Thursday, April 10, 2008

Lying would-be presidents

During this election season, an article from Reason reminds us of something very important: the presidential candidates are lying. George Bush lied about shrinking government (and yet was the first president in history to sign off on a $2 trillion federal budget, and then later the first to sign off on a $3 trillion budget) and about a "humble foreign policy" with no "nation building" (and here we are with wars fast approaching the cost of WWII, and which have lasted longer than it did, anyway). But what's most interesting about the article is something I'd never known before: FDR campaigned on a platform that looks downright libertarian in retrospect. An excerpt from the article on the Democrats' manifesto for the 1932 election:

The very first plank calls for "an immediate and drastic reduction of governmental expenditures by abolishing useless commissions and offices, consolidating departments and bureaus, and eliminating extravagance to accomplish a saving of not less than twenty-five per cent in the cost of the Federal Government." (It also asks "the states to make a zealous effort to achieve a proportionate result.") Subsequent planks demand a balanced budget, a low tariff, the repeal of Prohibition, "a sound currency to be preserved at all hazards," "no interference in the internal affairs of other nations," and "the removal of government from all fields of private enterprise except where necessary to develop public works and natural resources in the common interest." The document concludes with a quote from Andrew Jackson: "equal rights to all; special privilege to none." It sounds more like Ron Paul than Pelosi.

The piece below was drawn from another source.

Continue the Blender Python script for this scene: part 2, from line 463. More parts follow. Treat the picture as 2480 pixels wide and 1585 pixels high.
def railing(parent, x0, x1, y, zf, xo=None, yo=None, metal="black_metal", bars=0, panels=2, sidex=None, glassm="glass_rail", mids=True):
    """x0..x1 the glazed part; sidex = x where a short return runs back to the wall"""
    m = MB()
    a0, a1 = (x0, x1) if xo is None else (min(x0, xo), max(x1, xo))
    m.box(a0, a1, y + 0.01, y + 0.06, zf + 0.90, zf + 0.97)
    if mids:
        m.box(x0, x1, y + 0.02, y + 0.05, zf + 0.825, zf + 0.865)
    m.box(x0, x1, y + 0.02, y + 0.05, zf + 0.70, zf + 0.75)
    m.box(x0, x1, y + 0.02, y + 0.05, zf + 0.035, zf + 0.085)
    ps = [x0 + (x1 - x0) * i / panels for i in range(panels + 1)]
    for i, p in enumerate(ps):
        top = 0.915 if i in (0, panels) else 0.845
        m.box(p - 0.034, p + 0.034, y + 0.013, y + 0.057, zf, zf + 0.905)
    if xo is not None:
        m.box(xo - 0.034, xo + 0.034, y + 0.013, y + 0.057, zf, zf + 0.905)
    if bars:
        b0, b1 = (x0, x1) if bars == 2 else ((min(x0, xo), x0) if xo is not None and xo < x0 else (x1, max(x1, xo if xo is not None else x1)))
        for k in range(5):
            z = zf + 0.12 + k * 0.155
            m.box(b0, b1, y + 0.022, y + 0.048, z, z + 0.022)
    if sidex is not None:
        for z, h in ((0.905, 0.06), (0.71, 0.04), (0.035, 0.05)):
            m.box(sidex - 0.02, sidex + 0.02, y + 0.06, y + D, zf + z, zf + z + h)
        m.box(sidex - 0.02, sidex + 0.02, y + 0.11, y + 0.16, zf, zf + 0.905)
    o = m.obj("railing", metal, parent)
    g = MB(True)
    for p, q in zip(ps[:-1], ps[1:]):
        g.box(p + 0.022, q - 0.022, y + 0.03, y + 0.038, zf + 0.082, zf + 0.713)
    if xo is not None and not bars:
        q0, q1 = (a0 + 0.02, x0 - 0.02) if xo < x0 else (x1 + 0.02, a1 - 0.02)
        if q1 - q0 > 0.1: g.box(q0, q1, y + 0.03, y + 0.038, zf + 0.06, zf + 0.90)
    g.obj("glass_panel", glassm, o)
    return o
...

And of course, the Democratic primaries aren't even over and we already have some hard evidence that Obama hasn't been exactly been honest with his anti-NAFTA electioneering, and then there's the strong anecdotal evidence that Hilary Clinton hasn't been, either (as I recall, someone very close to her championed the passage of that bill as president in the early ' if I could just remember his name!).

The bigger issue, I think, is why this isn't an issue. Why do presidential candidates get to lie their way through the elections, and then totally change their position when they're actually in office? Why, during their inevitable incumbent campaigns, are they not shamed for their lies four years earlier? You'd think that in the world of 24/7 cable news, with constant harping on the smallest of issues, these bald-faced lies would be rating-gettings for the networks. But apparently not.